Unhappily married? You’re not alone | Virginia Ironside
The marriage between Tini Owens and her multimillionaire mushroom farmer husband, Hugh, doesn’t sound like one that most of us would relish. She tried to divorce him last year, but was told by a judge that she couldn’t, because they hadn’t lived apart for five years. Now she has asked the court of appeal to overturn that ruling.
Hugh had, according to evidence supplied by Tini, constantly berated her about a year-long affair she’d had, rowed with her in an airport shop, criticised her to the housekeeper, avoided speaking to her during a meal in a pub – and asked her to pick up bits of cardboard from the garden.
But the accusation of “unreasonable behaviour” was thrown out because the judge decided the grounds were too flimsy.
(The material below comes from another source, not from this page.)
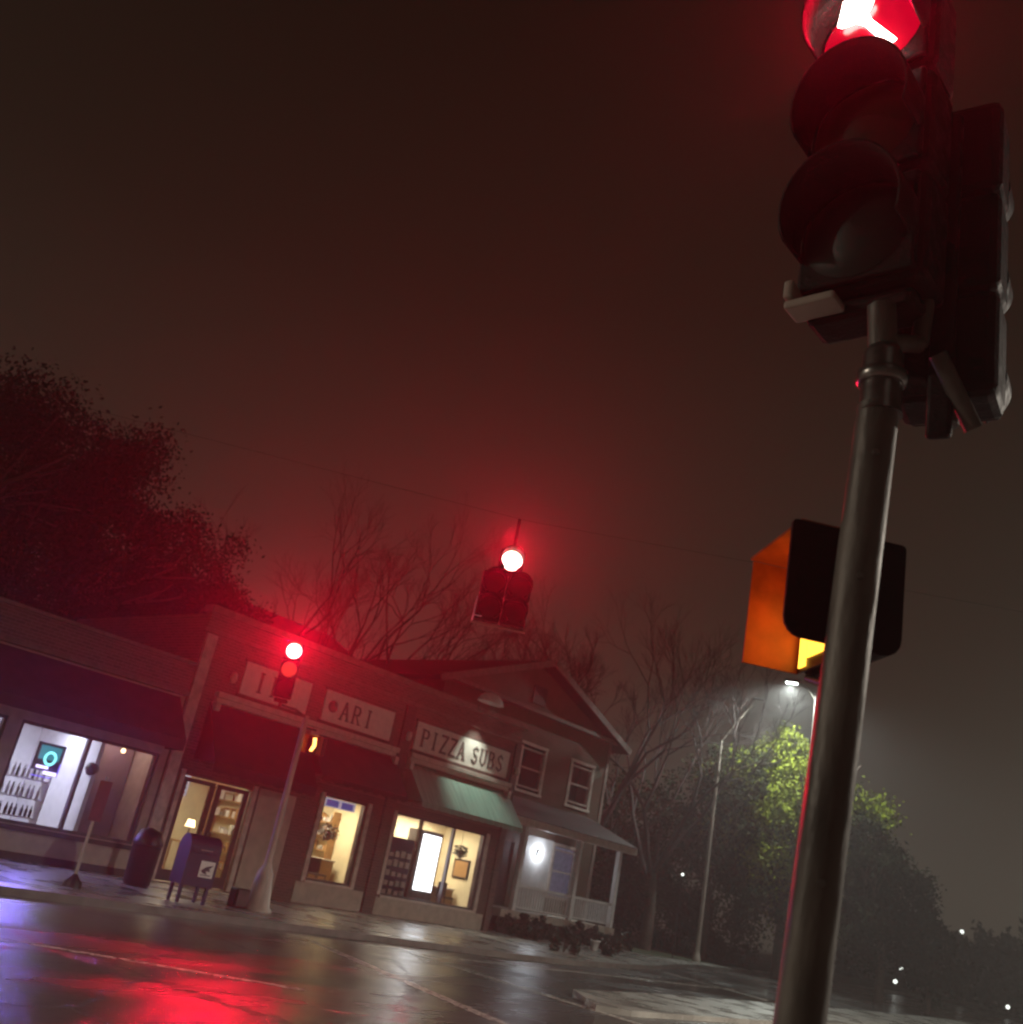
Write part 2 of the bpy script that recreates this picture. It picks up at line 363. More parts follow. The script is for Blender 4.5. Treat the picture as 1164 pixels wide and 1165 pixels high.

This is a very odd conclusion – the judge essentially told poor Mrs Owens she must stay married to a husband she no longer wants, until enough time has elapsed for his agreement to no longer be required. Yet I don’t entirely blame the judge; he was just upholding laws requiring a couple to have lived apart for at least five years if one party opposes the marriage’s dissolution.
The letters I received as an agony aunt showed me the vast range of behaviours in a marriage that some people are prepared to put up with – and not put up with. One reader and her husband hadn’t spoken to each other for five years – and used their son as an intermediary. But neither wanted to divorce. Another woman put up with her husband having countless affairs. Miserable as such marriages might seem to us, for those couples they were good enough.
On the other hand, one man wrote to say he wanted to leave his wife and children just because he’d spotted her kissing another man while drunk at an office party. No matter how she grovelled and apologised, he couldn’t accept it.
I would guess the problem in the Owens’ marriage is not so much that one behaved entirely unreasonably to the other; it is that they have different expectations of marriage. A man of Hugh’s age, 78, a man who’s done national service, a man who may have seen his own father behave in the same cavalier way to his mother as he behaved to Tini, just doesn’t see the problem. Marriage for him is for life, even if his wife did have an affair.
She, on the other hand, is looking for warmth and compatibility. She described to the court feeling “unloved”. And as she can’t get the warmth she needs from Hugh, at 65 she understandably wants to move on.